I know this is mostly a tech blog, but I am a person with lots of interests outside of PowerShell and tech.

Here, I’ll keep a list of what books I’m reading now, a link to them if you want to get them, and mini reviews of them. If you have a recommendation for me, I’d love to hear it too, so hit me up in the comments and let’s get nerdy.

Nexus – by Ramez Naam

Set in 2035, technology has grown by leaps and bounds, and a popular designer drug emerges, named Nexus. It allows it’s users to run software in their minds, experience another person’s memories, and even share emotions.

People flock to take this drug, which creates a flurry of new laws aimed at making persons who take such drugs no longer persons, removing their constitutional rights. It’s a battle between old and new, as humanity ascends beyond a solitary experience, and become something trans-human, something post-human entirely.

Ramez Naam worked at Microsoft for years in their research and product team. He understands the face of the future, and his world vibrantly lives on the page, full of sights and sounds, humid weather, thunderstorms and ferocious city leveling hurricanes caused by unchecked climate change.

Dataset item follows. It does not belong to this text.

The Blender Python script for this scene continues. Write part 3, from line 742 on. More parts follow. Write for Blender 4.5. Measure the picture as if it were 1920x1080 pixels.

Mostly, I want Nexus to exist today so that I can take it.

He is close personal friends with the author of the next book I’ll recommend, and you can tell they’ve brain stormed together, reading their books.

Avogadro Corp – by William Hertling

An over-pressured dev at this fictional Google-like company is putting the finishing touches on his e-mail auto response project…when he realizes that it might work TOO well.

Rather than worry about figuring out why, he takes a long coffee break and upon his return from lunch, things have changed…a lot!

If you’ve ever been that panicked sysadmin or dev wondering why your program is pegging all CPU cores, consuming all disk, and blackmailing your coworkers into murder, this book will speak to you.

It spawned a much-loved three book series. I was hurting big time when I finished this series. Soo good!

Daemon – Daniel Suarez

The creator of the worlds most popular video game dies, and suddenly a daemon process kicks off, triggered by the report of the creator's death.

In game, around the world, a new quest line appears, taking gamers into the real world completeing quests for darknet currency. Eventually, this gives way to a new society.

Sounds hokey but here it is in 2021 and I am rereading it for the third time!